WHが巨額損失を出したのは、08年に米国内での30年ぶりの新設計画として受注し、13年に建設を開始した原発4基であった。しかし、3・11福島第一原発事故で「安全神話」の虚構が崩れ、完成予定はどんどん後ずれして追加費用が膨らんだ。進捗(しんちょく)率はいまだ30%程度で、WHは破産法のもとで再建しながら原発建設を続けるとしているが、再建支援の体制も定まらず、さらなる工期の遅れは不可避である。東芝が計上した損失は20年までに稼働することを前提にしており、それ以上の延期は数千億円規模の追加損失を発生させる。そうなれば債務超過解消の展望は完全になくなり、上場廃止どころか経営破綻に陥る絶望的危機だ。
●日帝電機資本が半導体で敗北
東芝危機は大恐慌下における国際競争が激化する中での争闘戦的敗北であり、日本の電機資本の普遍的姿だ。また、日帝としての国家的破産でもある。半導体事業の売却はその典型だ。
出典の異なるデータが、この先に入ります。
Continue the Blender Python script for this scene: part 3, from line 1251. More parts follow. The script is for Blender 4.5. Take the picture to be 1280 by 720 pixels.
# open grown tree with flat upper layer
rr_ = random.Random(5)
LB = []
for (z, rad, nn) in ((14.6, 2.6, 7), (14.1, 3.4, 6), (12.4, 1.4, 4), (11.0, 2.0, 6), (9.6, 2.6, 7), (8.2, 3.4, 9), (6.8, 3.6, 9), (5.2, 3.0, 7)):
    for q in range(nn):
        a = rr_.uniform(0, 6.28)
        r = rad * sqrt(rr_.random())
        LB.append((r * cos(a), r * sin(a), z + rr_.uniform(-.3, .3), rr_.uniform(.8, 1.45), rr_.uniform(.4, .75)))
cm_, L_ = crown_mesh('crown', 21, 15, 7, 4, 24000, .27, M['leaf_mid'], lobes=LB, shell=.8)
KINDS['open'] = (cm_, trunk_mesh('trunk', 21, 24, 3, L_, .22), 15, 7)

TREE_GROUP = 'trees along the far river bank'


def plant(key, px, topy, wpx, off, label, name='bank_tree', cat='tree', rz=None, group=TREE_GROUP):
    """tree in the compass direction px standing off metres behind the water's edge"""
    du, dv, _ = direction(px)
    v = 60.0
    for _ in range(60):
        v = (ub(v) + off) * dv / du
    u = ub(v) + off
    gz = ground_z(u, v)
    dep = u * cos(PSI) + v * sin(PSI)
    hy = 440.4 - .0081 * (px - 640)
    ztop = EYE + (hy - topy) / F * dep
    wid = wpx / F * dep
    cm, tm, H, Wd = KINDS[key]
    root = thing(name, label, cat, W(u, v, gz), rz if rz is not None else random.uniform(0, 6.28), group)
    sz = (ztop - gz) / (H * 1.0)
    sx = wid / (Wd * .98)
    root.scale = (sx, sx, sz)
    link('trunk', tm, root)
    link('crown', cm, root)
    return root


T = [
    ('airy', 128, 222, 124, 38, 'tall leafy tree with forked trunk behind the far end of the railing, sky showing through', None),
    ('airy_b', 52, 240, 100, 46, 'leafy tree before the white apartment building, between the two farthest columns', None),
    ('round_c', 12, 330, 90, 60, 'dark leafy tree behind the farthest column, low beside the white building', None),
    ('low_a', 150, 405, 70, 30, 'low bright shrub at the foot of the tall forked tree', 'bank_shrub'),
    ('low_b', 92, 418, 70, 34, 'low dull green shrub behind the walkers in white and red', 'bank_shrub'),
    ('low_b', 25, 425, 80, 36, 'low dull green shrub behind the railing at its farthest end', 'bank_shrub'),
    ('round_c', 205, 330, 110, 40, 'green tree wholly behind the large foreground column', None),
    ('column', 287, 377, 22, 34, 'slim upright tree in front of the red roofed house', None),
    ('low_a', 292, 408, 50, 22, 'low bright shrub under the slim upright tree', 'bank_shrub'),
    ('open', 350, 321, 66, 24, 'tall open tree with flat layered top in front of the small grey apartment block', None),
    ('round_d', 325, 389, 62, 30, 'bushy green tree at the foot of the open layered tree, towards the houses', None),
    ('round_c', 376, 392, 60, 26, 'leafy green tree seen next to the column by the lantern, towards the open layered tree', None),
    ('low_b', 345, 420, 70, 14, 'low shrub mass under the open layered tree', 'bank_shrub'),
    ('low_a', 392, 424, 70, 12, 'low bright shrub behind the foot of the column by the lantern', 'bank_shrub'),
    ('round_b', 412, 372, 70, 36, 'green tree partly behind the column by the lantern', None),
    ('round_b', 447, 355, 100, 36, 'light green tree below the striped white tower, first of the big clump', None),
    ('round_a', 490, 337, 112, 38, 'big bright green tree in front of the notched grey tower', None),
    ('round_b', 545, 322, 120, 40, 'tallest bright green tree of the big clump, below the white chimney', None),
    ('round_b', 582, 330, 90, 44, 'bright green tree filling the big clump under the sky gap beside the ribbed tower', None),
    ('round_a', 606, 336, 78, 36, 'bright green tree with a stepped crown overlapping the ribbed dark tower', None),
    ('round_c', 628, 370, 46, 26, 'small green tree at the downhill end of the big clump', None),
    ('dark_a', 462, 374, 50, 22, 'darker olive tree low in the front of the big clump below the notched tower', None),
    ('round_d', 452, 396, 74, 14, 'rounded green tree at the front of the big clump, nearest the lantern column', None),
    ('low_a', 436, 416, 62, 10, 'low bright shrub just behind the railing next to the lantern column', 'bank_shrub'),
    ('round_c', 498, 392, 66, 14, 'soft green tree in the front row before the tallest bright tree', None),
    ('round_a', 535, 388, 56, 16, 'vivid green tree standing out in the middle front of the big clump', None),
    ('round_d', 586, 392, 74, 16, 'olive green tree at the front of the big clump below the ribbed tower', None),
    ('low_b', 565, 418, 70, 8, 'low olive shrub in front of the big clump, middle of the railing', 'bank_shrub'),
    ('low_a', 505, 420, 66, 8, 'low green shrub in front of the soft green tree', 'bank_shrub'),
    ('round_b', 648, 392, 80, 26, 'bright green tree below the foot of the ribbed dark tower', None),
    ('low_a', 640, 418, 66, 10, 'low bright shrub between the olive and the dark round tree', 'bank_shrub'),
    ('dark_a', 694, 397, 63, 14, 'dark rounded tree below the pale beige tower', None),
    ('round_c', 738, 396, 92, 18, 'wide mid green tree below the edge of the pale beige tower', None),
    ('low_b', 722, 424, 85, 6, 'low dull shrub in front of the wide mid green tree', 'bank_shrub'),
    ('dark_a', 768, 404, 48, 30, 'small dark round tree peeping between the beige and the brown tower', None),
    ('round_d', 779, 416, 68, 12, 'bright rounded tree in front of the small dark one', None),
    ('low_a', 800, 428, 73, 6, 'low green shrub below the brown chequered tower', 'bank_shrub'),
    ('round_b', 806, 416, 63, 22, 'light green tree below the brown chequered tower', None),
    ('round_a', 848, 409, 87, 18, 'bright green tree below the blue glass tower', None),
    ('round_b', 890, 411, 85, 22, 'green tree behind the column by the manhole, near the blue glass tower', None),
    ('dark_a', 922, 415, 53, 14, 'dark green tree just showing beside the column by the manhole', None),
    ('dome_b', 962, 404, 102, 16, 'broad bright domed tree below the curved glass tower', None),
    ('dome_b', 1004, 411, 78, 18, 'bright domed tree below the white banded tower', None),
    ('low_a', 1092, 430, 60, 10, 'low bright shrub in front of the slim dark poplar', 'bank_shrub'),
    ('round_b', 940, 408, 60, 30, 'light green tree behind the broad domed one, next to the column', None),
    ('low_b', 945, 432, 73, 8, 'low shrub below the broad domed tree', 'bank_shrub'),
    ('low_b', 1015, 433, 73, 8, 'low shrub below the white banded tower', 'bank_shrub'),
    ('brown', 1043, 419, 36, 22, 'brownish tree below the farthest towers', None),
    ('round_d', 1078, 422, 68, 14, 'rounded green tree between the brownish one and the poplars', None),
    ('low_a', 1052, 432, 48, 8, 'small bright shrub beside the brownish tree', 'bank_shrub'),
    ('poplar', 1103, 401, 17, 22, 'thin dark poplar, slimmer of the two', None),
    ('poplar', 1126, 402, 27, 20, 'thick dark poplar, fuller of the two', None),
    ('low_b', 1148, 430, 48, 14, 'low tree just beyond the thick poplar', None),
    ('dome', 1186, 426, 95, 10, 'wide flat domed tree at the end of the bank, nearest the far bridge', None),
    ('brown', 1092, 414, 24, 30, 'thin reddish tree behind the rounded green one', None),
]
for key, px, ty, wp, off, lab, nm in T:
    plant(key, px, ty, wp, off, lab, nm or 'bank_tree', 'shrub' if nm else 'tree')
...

半導体はメモリー(記憶装置)やCPU(中央処理装置)などを通してパソコンやスマホから家電全般にも広がり、あらゆる産業の基礎になっている。しかも、機密情報のデータ管理や軍事用の探知レーダーなど軍事技術にも直結する。だから、半導体メモリー事業売却をめぐっても、技術流出を阻止するために日本政府は必死に介入し、政府系の産業革新機構を軸にした「日本連合」による買収の模索や、外国為替法を使った中国や台湾の企業への売却阻止の方針まで持ち出している。
しかし、80年代には半導体製品で世界の5割超を占めた日本企業は衰退の一途をたどり、次々と半導体事業から撤退した。その中で東芝は、フラッシュメモリーの世界シェアでサムスン電子に次ぐ2位であり、半導体メーカーの世界トップ10に日本企業で唯一入っていた。その東芝が国策の要でもあった核心的部門を投げ捨てることは、争闘戦に敗北し没落・衰退する日帝電機資本の象徴的な姿だ。
16年には大手電機資本の一角であったシャープが経営危機を深め、台湾の鴻海(ホンハイ)精密工業に買収された。家電や半導体など弱電部門で軒並み敗北した日本企業は、日立製作所をはじめ鉄道・原発の海外輸出による延命に走っている。それは日帝・安倍政権のインフラ輸出戦略を背景にしたものだ。そもそも東芝によるWH買収も、政府・経済産業省が全面的に後押しし国家政策として進められた。東芝の危機は、日帝の国家政策自体の破産を示している。
製造業の衰退こそ日本経済の破滅的危機の根幹だ。だからどんなに異常な金融緩和策を展開してもバブル化とその崩壊を引き起こすだけで、「経済の好循環」など絶対に生み出せない。日帝資本には、一方での労働者階級への極限的搾取、他方での海外展開による市場・勢力圏の力ずくでの確保以外にない。この資本の絶望的延命のための政策が安倍の「働き方改革」と改憲攻撃だ。安倍政権を打倒し、破産した資本主義体制を労働者の力で根底から変革しよう。